* Entries with scene source code *
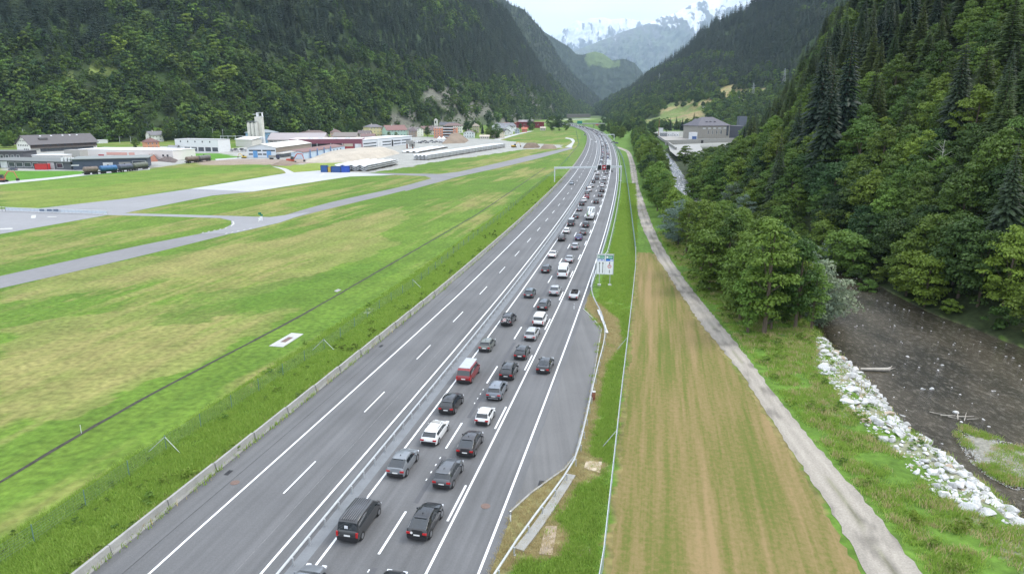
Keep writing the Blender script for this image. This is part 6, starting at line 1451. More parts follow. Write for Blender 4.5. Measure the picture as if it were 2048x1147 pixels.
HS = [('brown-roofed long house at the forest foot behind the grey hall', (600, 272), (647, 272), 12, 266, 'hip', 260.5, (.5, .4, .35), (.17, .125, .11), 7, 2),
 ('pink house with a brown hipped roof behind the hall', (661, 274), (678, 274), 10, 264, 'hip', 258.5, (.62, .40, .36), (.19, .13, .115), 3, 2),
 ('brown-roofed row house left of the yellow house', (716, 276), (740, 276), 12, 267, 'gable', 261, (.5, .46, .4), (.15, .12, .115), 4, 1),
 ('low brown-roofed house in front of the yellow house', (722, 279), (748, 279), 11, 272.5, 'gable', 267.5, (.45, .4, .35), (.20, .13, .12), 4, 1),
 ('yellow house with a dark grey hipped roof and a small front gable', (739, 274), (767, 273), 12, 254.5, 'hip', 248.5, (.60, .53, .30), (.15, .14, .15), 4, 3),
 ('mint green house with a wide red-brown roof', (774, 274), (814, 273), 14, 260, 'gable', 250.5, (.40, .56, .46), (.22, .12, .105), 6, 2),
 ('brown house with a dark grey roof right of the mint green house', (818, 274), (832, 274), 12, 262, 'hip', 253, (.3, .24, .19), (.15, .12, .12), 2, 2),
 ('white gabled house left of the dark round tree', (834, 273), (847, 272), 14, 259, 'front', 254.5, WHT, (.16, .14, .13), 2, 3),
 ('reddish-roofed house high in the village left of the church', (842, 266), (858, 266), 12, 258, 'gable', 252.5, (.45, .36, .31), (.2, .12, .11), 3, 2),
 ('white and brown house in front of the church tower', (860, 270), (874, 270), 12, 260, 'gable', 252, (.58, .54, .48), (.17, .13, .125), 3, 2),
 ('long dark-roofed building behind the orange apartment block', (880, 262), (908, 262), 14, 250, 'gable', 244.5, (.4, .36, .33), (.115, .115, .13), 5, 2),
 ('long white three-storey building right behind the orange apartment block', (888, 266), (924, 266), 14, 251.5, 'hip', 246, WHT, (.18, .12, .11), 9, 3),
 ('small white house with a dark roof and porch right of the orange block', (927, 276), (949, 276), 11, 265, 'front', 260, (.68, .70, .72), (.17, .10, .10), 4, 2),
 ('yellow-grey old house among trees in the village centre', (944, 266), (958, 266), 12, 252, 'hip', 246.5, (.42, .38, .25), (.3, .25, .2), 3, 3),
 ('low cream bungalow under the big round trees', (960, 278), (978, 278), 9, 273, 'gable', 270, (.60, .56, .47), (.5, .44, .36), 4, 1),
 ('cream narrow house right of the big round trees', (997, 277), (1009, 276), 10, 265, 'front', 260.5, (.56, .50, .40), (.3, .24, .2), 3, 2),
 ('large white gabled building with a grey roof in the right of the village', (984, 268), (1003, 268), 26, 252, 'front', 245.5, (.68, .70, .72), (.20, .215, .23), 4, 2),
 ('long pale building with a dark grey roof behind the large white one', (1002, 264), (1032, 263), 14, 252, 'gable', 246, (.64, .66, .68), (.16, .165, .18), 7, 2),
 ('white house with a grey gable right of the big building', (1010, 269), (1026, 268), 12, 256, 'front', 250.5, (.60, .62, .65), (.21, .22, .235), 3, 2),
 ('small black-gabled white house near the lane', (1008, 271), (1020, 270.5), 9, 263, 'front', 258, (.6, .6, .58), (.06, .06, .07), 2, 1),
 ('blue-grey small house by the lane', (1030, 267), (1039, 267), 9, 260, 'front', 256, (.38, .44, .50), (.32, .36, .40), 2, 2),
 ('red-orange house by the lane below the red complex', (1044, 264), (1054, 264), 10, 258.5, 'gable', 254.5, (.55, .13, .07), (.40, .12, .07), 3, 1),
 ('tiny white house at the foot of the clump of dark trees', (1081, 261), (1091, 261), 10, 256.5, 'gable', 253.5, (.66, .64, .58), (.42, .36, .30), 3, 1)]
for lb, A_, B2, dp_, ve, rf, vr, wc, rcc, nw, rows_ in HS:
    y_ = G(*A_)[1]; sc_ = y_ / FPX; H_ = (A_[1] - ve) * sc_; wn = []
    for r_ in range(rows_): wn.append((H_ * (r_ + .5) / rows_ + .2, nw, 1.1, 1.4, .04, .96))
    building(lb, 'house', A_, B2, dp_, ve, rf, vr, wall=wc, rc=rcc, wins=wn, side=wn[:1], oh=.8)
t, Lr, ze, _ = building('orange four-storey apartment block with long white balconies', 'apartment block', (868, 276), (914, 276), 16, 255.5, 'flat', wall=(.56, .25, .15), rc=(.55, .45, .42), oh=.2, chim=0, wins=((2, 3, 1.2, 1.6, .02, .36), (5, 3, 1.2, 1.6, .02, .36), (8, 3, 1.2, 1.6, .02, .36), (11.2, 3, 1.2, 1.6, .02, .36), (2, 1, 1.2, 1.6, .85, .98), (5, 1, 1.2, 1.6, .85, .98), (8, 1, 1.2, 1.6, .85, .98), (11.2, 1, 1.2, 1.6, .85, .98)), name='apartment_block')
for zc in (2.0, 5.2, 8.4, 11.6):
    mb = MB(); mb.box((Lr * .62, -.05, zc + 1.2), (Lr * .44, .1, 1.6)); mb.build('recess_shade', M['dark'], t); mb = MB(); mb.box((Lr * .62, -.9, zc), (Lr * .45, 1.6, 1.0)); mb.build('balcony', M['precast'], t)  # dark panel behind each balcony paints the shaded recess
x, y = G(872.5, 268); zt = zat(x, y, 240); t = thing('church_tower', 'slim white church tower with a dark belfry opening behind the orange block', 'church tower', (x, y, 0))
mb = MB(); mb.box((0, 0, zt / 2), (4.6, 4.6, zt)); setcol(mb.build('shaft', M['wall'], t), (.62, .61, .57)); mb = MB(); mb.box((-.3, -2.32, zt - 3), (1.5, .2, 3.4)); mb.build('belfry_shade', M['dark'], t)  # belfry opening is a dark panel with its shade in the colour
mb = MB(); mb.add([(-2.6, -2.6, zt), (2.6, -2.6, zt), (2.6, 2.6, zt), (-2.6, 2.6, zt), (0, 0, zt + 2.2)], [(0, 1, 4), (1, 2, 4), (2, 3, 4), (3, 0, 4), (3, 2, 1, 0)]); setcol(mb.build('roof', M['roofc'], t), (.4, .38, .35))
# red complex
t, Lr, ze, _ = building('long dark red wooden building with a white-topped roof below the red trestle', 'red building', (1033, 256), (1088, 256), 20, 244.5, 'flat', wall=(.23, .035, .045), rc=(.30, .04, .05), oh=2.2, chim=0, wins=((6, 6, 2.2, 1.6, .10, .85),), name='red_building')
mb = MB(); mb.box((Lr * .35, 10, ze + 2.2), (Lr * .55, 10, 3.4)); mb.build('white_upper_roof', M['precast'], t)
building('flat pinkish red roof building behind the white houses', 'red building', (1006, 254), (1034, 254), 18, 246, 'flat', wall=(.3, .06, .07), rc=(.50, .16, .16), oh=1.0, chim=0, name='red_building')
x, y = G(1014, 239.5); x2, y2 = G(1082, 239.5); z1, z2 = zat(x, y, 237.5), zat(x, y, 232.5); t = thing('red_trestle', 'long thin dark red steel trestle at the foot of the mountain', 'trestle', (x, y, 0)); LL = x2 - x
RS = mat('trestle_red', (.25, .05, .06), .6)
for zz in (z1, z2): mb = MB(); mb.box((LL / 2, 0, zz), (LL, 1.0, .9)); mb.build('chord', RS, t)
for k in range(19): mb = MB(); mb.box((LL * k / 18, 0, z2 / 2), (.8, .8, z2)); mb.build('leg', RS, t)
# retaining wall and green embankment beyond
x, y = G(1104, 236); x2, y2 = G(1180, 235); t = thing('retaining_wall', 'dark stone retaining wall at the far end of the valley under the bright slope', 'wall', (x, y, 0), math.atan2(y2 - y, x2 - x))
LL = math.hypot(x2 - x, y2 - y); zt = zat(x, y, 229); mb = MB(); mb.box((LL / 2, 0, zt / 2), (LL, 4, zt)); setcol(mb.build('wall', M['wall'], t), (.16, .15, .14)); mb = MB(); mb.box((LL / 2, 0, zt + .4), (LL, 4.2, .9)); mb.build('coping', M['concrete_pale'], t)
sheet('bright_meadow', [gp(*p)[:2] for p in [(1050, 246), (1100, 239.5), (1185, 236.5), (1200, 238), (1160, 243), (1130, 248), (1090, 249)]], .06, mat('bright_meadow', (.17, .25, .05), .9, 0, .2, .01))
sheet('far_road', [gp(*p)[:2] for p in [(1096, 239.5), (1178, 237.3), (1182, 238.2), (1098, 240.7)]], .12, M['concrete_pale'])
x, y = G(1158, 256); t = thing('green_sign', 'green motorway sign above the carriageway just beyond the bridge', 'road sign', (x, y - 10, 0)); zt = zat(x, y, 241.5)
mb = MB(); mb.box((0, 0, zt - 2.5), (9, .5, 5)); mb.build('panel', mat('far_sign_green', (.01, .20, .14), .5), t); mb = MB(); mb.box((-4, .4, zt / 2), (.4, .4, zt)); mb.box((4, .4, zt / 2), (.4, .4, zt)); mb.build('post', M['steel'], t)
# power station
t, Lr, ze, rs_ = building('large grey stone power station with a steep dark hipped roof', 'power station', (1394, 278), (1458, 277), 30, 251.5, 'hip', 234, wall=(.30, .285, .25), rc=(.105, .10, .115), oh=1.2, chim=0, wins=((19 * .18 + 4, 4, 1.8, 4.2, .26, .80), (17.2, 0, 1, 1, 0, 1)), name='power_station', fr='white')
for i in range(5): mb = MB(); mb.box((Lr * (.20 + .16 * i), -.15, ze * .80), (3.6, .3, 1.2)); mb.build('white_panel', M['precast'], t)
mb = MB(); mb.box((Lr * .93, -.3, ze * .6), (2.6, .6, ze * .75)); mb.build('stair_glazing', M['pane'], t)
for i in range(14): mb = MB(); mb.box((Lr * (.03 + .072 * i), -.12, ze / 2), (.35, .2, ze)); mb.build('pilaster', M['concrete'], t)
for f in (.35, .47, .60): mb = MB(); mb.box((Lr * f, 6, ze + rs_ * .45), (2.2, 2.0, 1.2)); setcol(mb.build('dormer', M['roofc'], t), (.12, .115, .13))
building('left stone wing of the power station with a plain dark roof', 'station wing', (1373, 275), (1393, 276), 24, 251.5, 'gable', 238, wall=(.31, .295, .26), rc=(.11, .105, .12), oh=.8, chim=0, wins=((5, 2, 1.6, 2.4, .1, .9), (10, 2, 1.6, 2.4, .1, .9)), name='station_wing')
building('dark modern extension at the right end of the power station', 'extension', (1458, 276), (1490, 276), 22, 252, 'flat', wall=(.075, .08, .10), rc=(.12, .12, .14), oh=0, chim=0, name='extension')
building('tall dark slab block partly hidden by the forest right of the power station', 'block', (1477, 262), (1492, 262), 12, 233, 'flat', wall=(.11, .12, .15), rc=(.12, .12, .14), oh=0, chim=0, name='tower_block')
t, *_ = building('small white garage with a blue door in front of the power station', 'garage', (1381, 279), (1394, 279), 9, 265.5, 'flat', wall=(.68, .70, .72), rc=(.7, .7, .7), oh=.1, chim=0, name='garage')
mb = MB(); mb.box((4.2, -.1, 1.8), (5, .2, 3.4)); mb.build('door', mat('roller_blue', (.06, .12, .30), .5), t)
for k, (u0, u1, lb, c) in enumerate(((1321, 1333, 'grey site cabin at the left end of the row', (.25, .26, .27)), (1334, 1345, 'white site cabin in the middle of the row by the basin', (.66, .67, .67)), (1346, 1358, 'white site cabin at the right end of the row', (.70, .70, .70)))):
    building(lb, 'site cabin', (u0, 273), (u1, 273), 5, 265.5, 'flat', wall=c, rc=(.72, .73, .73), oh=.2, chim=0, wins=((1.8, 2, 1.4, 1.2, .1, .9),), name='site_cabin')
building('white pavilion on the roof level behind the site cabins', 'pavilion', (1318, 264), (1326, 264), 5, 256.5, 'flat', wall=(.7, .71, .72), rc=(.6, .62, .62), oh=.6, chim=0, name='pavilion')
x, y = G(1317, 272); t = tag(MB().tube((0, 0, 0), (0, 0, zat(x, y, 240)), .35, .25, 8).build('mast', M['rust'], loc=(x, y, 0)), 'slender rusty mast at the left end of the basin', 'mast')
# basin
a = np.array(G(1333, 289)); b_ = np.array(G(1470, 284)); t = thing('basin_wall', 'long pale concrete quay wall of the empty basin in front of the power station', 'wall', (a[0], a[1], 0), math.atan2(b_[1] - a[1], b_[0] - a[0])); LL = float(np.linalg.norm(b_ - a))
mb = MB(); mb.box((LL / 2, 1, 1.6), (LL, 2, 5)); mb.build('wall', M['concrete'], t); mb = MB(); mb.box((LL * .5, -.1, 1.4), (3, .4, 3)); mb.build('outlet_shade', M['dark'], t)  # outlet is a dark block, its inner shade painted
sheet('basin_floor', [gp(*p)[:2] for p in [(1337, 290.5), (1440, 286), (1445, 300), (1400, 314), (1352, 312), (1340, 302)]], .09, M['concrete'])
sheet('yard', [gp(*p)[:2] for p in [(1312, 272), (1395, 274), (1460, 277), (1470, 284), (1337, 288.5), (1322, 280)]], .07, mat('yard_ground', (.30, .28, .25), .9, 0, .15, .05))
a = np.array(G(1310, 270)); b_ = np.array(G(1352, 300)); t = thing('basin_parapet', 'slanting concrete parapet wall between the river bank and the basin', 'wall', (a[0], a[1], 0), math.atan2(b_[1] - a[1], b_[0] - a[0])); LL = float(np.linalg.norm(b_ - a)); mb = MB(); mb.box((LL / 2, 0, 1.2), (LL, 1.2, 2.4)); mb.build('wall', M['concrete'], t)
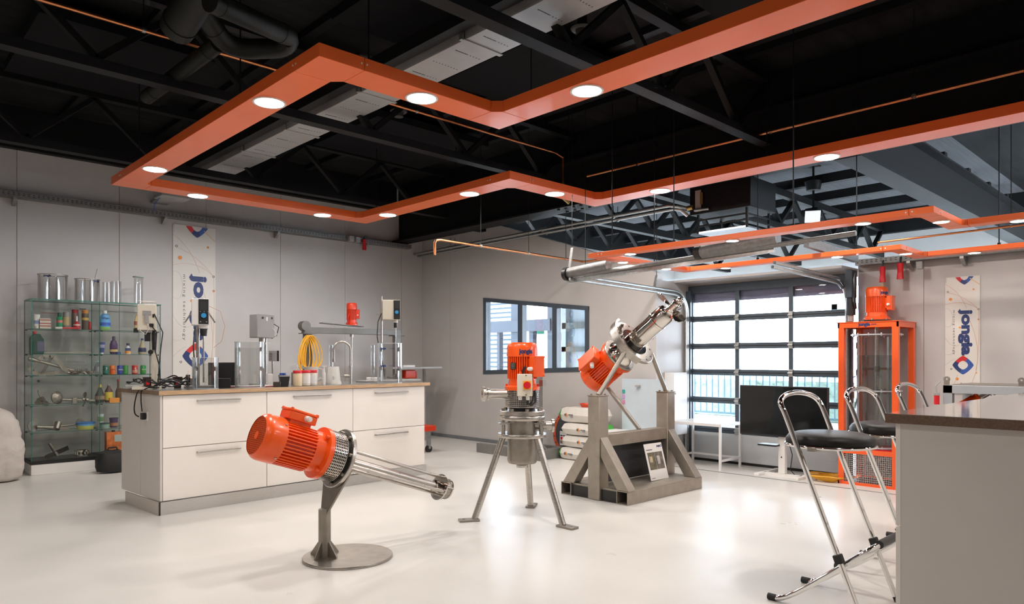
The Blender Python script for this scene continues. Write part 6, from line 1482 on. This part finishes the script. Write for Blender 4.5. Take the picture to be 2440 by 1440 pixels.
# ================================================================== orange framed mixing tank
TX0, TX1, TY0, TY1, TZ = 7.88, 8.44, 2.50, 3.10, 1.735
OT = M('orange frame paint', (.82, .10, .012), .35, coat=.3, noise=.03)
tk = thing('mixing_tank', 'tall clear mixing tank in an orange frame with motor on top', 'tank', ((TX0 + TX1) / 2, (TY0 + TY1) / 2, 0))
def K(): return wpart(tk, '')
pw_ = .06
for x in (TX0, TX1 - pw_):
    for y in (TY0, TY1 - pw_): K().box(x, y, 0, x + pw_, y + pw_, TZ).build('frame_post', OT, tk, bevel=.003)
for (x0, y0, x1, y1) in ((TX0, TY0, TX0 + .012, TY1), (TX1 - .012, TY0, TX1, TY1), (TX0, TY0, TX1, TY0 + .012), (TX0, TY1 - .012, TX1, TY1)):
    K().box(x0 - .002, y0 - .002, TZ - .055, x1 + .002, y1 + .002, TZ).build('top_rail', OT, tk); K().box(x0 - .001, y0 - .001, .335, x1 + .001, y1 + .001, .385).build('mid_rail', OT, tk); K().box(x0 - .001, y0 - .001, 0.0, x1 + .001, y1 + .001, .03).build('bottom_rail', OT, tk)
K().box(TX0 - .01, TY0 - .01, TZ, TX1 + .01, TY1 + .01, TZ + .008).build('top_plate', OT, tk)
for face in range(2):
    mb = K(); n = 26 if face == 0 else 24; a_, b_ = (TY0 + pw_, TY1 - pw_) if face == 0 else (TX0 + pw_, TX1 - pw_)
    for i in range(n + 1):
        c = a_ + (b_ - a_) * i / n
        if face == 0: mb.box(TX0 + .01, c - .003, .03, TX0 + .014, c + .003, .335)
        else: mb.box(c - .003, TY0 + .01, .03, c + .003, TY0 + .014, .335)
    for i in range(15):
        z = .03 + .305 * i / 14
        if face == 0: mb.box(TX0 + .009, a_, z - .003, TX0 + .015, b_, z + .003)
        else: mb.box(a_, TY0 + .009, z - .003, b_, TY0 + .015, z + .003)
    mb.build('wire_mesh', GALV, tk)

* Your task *
Write only the number of lines that include "picture".

* Written answer *
2